Pop quiz!  When your state is in a long drought that's causing terrible fires and having bad effects on crops and livestock, what are appropriate responses a governor could undertake?

A:  Declare a state of emergency
B:  Redirect funds to additional firefighting equipment/personnel
C:  Ask for help from the federal goverment
D:  Issue an official proclamation declaring a three-day period as "Days of Prayer for Rain in the State of Texas"

If you answered some combination of A, B, and C (or other paths of material help that I didn't think of), pat yourself on the back!  If you answered D, you're either Rick Perry, or just as deeply confused about appropriate uses of elected office.

Here's a hint for those who picked D: there is no appropriate place in the secular government of a highly diverse nation (or state) for proclamations, or declarations, or whatever the hell else, promoting religious practice.  Prayer, in case you're still confused, is a religious practice.  And even if you slip in the little "citizens of all faiths and traditions" line to try to make it less sectarian, you're still privileging belief over nonbelief.  This is, for obvious reasons, Not Okay.

Is it too much to hope that I might see an end to government promotion of religiosity in this country, in my lifetime?
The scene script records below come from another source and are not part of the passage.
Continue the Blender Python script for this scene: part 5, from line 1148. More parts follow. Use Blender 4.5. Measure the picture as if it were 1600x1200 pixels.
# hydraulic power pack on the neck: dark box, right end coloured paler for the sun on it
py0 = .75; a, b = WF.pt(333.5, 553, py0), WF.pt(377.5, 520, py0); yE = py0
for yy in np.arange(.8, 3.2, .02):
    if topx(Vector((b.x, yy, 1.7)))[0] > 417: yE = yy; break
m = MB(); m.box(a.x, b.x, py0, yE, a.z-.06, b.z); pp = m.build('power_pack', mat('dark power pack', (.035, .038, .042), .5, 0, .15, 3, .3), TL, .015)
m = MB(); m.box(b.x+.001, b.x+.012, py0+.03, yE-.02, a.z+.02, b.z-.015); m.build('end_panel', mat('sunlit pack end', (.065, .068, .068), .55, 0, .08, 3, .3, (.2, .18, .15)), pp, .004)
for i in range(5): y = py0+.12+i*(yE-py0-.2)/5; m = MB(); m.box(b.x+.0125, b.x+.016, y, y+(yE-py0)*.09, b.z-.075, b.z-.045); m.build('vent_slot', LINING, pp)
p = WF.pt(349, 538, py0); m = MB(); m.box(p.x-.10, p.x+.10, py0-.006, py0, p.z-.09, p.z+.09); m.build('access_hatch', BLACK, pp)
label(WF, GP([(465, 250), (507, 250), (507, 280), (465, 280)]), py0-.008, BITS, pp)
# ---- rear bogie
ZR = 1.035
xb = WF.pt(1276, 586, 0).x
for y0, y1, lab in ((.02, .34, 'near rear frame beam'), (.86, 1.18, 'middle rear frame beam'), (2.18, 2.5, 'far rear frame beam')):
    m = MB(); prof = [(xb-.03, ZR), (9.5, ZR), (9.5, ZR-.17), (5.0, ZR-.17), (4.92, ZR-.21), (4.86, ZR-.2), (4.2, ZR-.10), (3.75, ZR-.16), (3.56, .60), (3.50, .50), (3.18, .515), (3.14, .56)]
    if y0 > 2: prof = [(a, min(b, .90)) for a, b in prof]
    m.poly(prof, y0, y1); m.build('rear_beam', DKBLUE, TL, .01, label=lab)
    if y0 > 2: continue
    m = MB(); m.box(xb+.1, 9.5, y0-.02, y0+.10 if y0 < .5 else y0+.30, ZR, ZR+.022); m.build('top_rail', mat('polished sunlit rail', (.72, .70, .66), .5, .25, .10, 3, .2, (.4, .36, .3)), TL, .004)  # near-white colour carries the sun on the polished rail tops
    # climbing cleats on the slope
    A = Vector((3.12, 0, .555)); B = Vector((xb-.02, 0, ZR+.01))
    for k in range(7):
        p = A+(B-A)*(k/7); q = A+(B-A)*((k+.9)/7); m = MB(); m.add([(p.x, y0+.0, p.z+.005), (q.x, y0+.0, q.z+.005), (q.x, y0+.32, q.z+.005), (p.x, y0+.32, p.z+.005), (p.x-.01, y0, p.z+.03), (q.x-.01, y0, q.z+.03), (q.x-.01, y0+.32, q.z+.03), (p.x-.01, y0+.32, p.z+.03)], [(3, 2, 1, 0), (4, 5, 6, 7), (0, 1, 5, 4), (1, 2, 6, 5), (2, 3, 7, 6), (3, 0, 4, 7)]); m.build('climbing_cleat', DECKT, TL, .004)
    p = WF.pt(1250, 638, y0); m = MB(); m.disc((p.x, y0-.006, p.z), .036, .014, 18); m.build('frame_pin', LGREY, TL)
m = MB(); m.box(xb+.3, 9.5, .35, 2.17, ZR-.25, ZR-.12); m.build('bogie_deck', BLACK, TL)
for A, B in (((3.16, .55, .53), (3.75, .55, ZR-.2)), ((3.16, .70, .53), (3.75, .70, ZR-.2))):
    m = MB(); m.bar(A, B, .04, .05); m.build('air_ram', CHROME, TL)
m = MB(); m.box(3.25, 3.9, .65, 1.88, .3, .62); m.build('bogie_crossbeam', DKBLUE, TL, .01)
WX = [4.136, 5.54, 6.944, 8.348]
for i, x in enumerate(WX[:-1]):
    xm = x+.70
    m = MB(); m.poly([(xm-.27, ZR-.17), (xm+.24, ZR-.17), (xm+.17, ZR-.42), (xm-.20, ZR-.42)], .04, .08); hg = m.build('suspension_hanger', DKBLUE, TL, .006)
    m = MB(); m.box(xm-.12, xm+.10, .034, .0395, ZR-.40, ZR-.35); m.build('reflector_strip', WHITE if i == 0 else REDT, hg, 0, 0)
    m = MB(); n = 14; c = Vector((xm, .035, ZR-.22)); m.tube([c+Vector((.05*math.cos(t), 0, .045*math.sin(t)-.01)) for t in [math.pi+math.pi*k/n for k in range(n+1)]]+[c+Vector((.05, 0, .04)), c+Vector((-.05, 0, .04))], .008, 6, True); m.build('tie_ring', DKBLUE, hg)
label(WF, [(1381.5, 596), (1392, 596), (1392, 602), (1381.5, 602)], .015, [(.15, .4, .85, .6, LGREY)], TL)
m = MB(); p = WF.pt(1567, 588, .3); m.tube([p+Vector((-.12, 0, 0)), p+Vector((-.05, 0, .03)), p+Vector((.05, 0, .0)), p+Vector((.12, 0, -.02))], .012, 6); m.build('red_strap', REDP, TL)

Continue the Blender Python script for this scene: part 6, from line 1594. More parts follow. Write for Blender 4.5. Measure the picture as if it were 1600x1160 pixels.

Look, I get the desperation of long drought and bad wildfires.  I'm Californian born and raised.  As I used to joke with friends from other parts of the country about the difference in seasons from one place to another, "Sure, California has seasons.  Fire season and water season."  I live in a state in which fireworks are mostly banned because of the regular fire danger during the summer.  My family adopted a dog that had come to a rescue organization during the really nasty fire season in SoCal five years ago or so, when she quite literally just came trotting out of the burning areas alone as if her family had left her behind when they evacuated, who couldn't bark properly because of smoke inhalation.  So I really, truly do understand the devastation a bad wildfire season and a bad drought can cause to a state.  I sympathize with the people of Texas who are having to deal with this right now. 

That does not change the fact that declarations urging people to pray for rain are not an appropriate response from a supposedly-secular government in a supposedly-secular country.  People who are so inclined will pray for divine intervention in a time of crisis anyway.  To use an elected position of power to tell everyone they should be praying and what they should be praying for is deeply inappropriate.  Period.